“Hell Yeah” writer Joe Keatinge wants to explore comics’ infinite potential
The first in a two-part interview with “Hell Yeah” and “Glory” writer Joe Keatinge. Look for part 2 next week.
A world where anything can happen is at the heart of Joe Keatinge’s new Image Comics superhero series, “Hell Yeah,” which went on sale this week. The comic, which sold out within hours from the publisher, may still be available at area comic shops. A second print is set for April 4.
Keatinge, with artist Andre Syzmanowicz, wants to create a comic where no character is safe, and the rules are out the window. And he’s drawing inspiration from the early days of Image Comics to do it.
“’Hell Yeah’ exists because Image Comics exists,” Keatinge said in a news release. “I read superhero comics my whole life, but when Image Comics debuted, it made me realize all the rules and restrictions I saw in other superhero comics didn’t have to exist. Anything could happen. You could kill lead characters in first issues. Obliterate long-standing villains in a page turn. They could be in different tone … They didn’t have to be noble, they didn’t have to maintain the same status quo.
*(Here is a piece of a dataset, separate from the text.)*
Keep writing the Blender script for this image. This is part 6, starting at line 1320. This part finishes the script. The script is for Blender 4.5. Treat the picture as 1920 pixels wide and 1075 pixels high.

It was turned into a genre where the term ‘impossible’ didn’t exist.”
In “Hell Yeah” superhumans first appeared during the first Gulf War, where they brought an end to the
U.S.-Iraq conflict and changed the course of world events. In the first arc, a college student with superpowers is trying to figure out why alternate-universe versions of himself are being murdered.
Portland, Oregon-based Keatinge, an instrumental voice in Image Comics’ current resurgence, has been working on the story that became “Hell Yeah” off and on for 20 years.
“It will eventually be a giant ensemble book, but it starts off focusing on this guy Ben Day, who finds out that the versions of him are being murdered throughout the multiverse,” Keatinge said in a recent phone interview. “So that starts out exploring what this whole super-world is like and how it’s affecting things.”
While Keatinge is a big fan of the seminal Alan Moore-Dave Gibbons series “Watchmen,” he describes “Hell, Yeah” as that concept’s “flip side.”